- _Stated goal_
Below are the records. List every line holding the word "this".

[Entries from a dataset]

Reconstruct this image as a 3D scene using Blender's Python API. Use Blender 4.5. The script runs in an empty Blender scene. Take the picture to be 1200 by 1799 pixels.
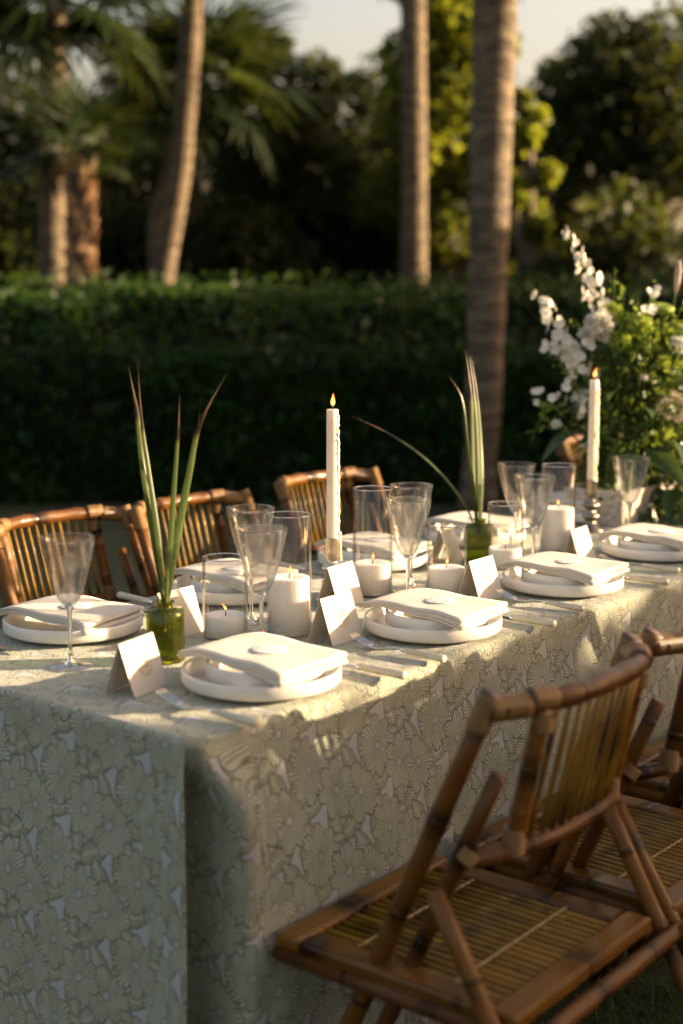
import bpy, bmesh, math, random
import numpy as np
from mathutils import Vector, Matrix

S = bpy.context.scene
COL = S.collection
rad = math.radians
random.seed(7)

# ---------------------------------------------------------------- camera
F_PX, HOR, IW, IH = 2500.0, 520.0, 1200.0, 1799.0
PITCH = math.atan((IH / 2 - HOR) / F_PX)
ZT = 0.76
CZ = ZT + 0.65
cd = bpy.data.cameras.new("camera")
cam = bpy.data.objects.new("camera", cd)
COL.objects.link(cam)
cam.location = (0, 0, CZ)
cam.rotation_euler = (math.pi / 2 - PITCH, 0, 0)
cd.sensor_fit = 'VERTICAL'
cd.sensor_height = 36.0
cd.sensor_width = 24.0
cd.lens = F_PX / IH * 36.0
cd.clip_start = 0.05
cd.clip_end = 600
cd.dof.use_dof = True
cd.dof.focus_distance = 2.85
cd.dof.aperture_fstop = 1.9
cd.dof.aperture_blades = 9
S.camera = cam

# ---------------------------------------------------------------- world, sun, exposure
SUN_EL, SUN_ROT = rad(11.5), rad(83.0)
w = bpy.data.worlds.new("World")
S.world = w
w.use_nodes = True
wn = w.node_tree.nodes
bg = wn["Background"]
sky = wn.new("ShaderNodeTexSky")
sky.sky_type = 'NISHITA'
sky.sun_disc = False
sky.sun_elevation = SUN_EL
sky.sun_rotation = SUN_ROT
sky.air_density = 1.0
sky.dust_density = 5.5
sky.ozone_density = 0.6
wb = wn.new("ShaderNodeMix")            # warm white balance of the evening sky
wb.data_type = 'RGBA'
wb.blend_type = 'MULTIPLY'
wb.inputs[0].default_value = 1.0
wb.inputs[7].default_value = (1.20, 0.985, 0.86, 1)
w.node_tree.links.new(sky.outputs[0], wb.inputs[6])
w.node_tree.links.new(wb.outputs[2], bg.inputs[0])
bg.inputs[1].default_value = 0.095
sd = bpy.data.lights.new("sun", 'SUN')
sd.energy = 4.7
sd.angle = rad(0.53)
sd.color = (1.0, 0.74, 0.45)
sun = bpy.data.objects.new("sun", sd)
COL.objects.link(sun)
sdir = Vector((math.sin(SUN_ROT) * math.cos(SUN_EL), math.cos(SUN_ROT) * math.cos(SUN_EL), math.sin(SUN_EL)))
sun.rotation_euler = sdir.to_track_quat('Z', 'Y').to_euler()
sun.location = (30, 10, 20)
S.view_settings.view_transform = 'Standard'
S.view_settings.look = 'None'
S.view_settings.exposure = 2.1
S.view_settings.gamma = 1.0
S.view_settings.use_curve_mapping = False
S.cycles.max_bounces = 10
S.cycles.transparent_max_bounces = 24
S.cycles.transmission_bounces = 10
S.cycles.sample_clamp_indirect = 6.0
S.cycles.use_denoising = True

# ---------------------------------------------------------------- coordinates
TH = rad(39.4)
AX = Vector((math.sin(TH), math.cos(TH), 0))      # along the table, away from the camera
NX = Vector((math.cos(TH), -math.sin(TH), 0))     # across the table, towards the near seats
TROT = math.pi / 2 - TH                           # rotation that puts local +x on AX


def tabp(a, n, z=ZT):
    p = AX * a + NX * n
    return Vector((p.x, p.y, z))


def at(px, py, y):
    """world point seen at pixel (px, py) at ground distance y"""
    dz = -math.sin(PITCH) - math.cos(PITCH) * (py - IH / 2) / F_PX
    dy = math.cos(PITCH) - math.sin(PITCH) * (py - IH / 2) / F_PX
    t = y / dy
    return Vector(((px - IW / 2) / F_PX * t, y, CZ + dz * t))


# ---------------------------------------------------------------- helpers
def tag(o, label=None, cat=None, group=None, kind=None):
    if label: o["label"] = label
    if cat: o["category"] = cat
    if group: o["group"] = group
    if kind: o["kind"] = kind
    return o


def empty(name, loc=(0, 0, 0), rz=0.0):
    o = bpy.data.objects.new(name, None)
    o.empty_display_size = 0.05
    COL.objects.link(o)
    o.location = loc
    o.rotation_euler = (0, 0, rz)
    return o


class MB:
    """collects geometry with uv (metres) for one mesh"""
    def __init__(s):
        s.v, s.f, s.uv, s.mi = [], [], [], []
        s.m = 0

    def face(s, idx, uvs=None):
        s.f.append(tuple(idx))
        s.uv.extend(uvs if uvs else [(0.0, 0.0)] * len(idx))
        s.mi.append(s.m)

    def tube(s, pts, r, n=10, caps=True, squash=1.0):
        pts = [Vector(p) for p in pts]
        k = len(pts)
        rs = r if isinstance(r, (list, tuple)) else [r] * k
        base = len(s.v)
        up = None
        L = 0.0
        lens = []
        for i, p in enumerate(pts):
            if i: L += (p - pts[i - 1]).length
            lens.append(L)
            t = (pts[min(i + 1, k - 1)] - pts[max(i - 1, 0)]).normalized()
            if up is None:
                ref = Vector((0, 0, 1)) if abs(t.z) < 0.9 else Vector((1, 0, 0))
                up = (ref - t * ref.dot(t)).normalized()
            else:
                up = (up - t * up.dot(t)).normalized()
            sd_ = t.cross(up)
            for j in range(n):
                a = 2 * math.pi * j / n
                s.v.append(p + (up * math.cos(a) * squash + sd_ * math.sin(a)) * rs[i])
        for i in range(k - 1):
            for j in range(n):
                j2 = (j + 1) % n
                a, b = base + i * n + j, base + i * n + j2
                u0, u1 = j / n, (j + 1) / n
                s.face((a, b, b + n, a + n), [(u0, lens[i]), (u1, lens[i]), (u1, lens[i + 1]), (u0, lens[i + 1])])
        if caps:
            s.face([base + j for j in range(n)][::-1])
            s.face([base + (k - 1) * n + j for j in range(n)])
        return s

    def lathe(s, prof, n=40, flute=None, c=(0, 0, 0)):
        """prof: (r, z) from start to end, open surface; flute(theta, i) scales r"""
        base = len(s.v)
        c = Vector(c)
        for i, (r, z) in enumerate(prof):
            for j in range(n):
                a = 2 * math.pi * j / n
                rr = r * (flute(a, i) if flute else 1)
                s.v.append(c + Vector((rr * math.cos(a), rr * math.sin(a), z)))
        for i in range(len(prof) - 1):
            for j in range(n):
                j2 = (j + 1) % n
                a, b = base + i * n + j, base + i * n + j2
                s.face((a, b, b + n, a + n), [(j / n, prof[i][1]), ((j + 1) / n, prof[i][1]), ((j + 1) / n, prof[i + 1][1]), (j / n, prof[i + 1][1])])
        return s

    def cap(s, i0, n, flip=False):
        s.face([i0 + j for j in (range(n - 1, -1, -1) if flip else range(n))])

    def box(s, c, d, M=None):
        c = Vector(c)
        b = len(s.v)
        for x in (-.5, .5):
            for y in (-.5, .5):
                for z in (-.5, .5):
                    p = Vector((x * d[0], y * d[1], z * d[2]))
                    if M is not None: p = M @ p
                    s.v.append(c + p)
        L = max(range(3), key=lambda i: d[i])
        for q in ((0, 1, 3, 2), (4, 6, 7, 5), (0, 4, 5, 1), (2, 3, 7, 6), (0, 2, 6, 4), (1, 5, 7, 3)):
            uv = []
            for i in q:
                x, y, z = (i >> 2 & 1), (i >> 1 & 1), (i & 1)
                l = (x, y, z)[L] * d[L]
                o = [(x, y, z)[k] * d[k] for k in range(3) if k != L]
                uv.append((o[0] + o[1], l))
            s.face([b + i for i in q], uv)
        return s

    def build(s, name, mat, parent=None, smooth=True, bevel=0.0, sub=0):
        me = bpy.data.meshes.new(name)
        me.from_pydata([tuple(v) for v in s.v], [], s.f)
        ul = me.uv_layers.new(name="UVMap")
        ul.data.foreach_set("uv", np.array(s.uv, dtype=np.float32).ravel())
        mats = mat if isinstance(mat, (list, tuple)) else [mat]
        for m in mats: me.materials.append(m)
        if len(mats) > 1: me.polygons.foreach_set("material_index", s.mi)
        if smooth: me.shade_smooth()
        o = bpy.data.objects.new(name, me)
        COL.objects.link(o)
        if parent: o.parent = parent
        if bevel:
            b = o.modifiers.new("bevel", 'BEVEL')
            b.width = bevel
            b.segments = 2
            b.limit_method = 'ANGLE'
        if sub:
            m = o.modifiers.new("sub", 'SUBSURF')
            m.levels = m.render_levels = sub
        return o


def quads_obj(name, V, mat, parent=None, nper=4, smooth=False, uv=None):
    """V: numpy (n, nper, 3) separate polygons"""
    n = len(V)
    me = bpy.data.meshes.new(name)
    me.vertices.add(n * nper)
    me.vertices.foreach_set("co", V.astype(np.float32).ravel())
    me.loops.add(n * nper)
    me.loops.foreach_set("vertex_index", np.arange(n * nper, dtype=np.int32))
    me.polygons.add(n)
    me.polygons.foreach_set("loop_start", np.arange(0, n * nper, nper, dtype=np.int32))
    me.materials.append(mat)
    if uv is not None:
        ul = me.uv_layers.new(name="UVMap")
        ul.data.foreach_set("uv", uv.astype(np.float32).ravel())
    me.update(calc_edges=True)
    o = bpy.data.objects.new(name, me)
    COL.objects.link(o)
    if parent: o.parent = parent
    return o


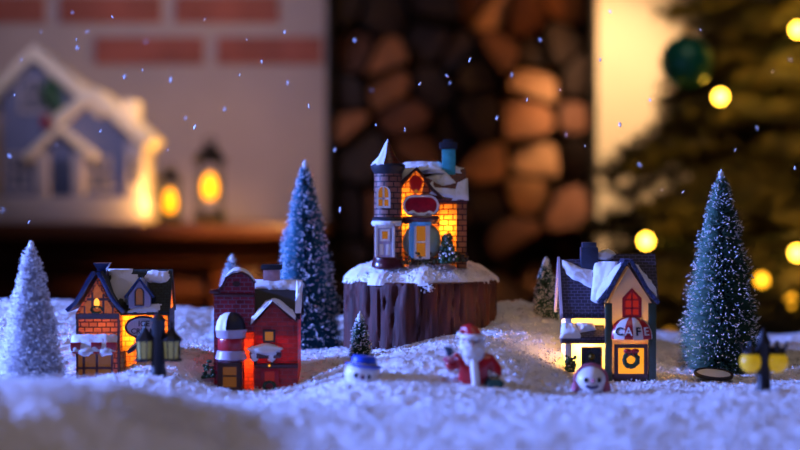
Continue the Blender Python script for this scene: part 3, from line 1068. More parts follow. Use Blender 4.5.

- _Output below_
Reconstruct this image as a 3D scene using Blender's Python API. Use Blender 4.5. The script runs in an empty Blender scene. Take the picture to be 1200 by 1799 pixels.
Continue the Blender Python script for this scene: part 3, from line 1068. More parts follow. Use Blender 4.5.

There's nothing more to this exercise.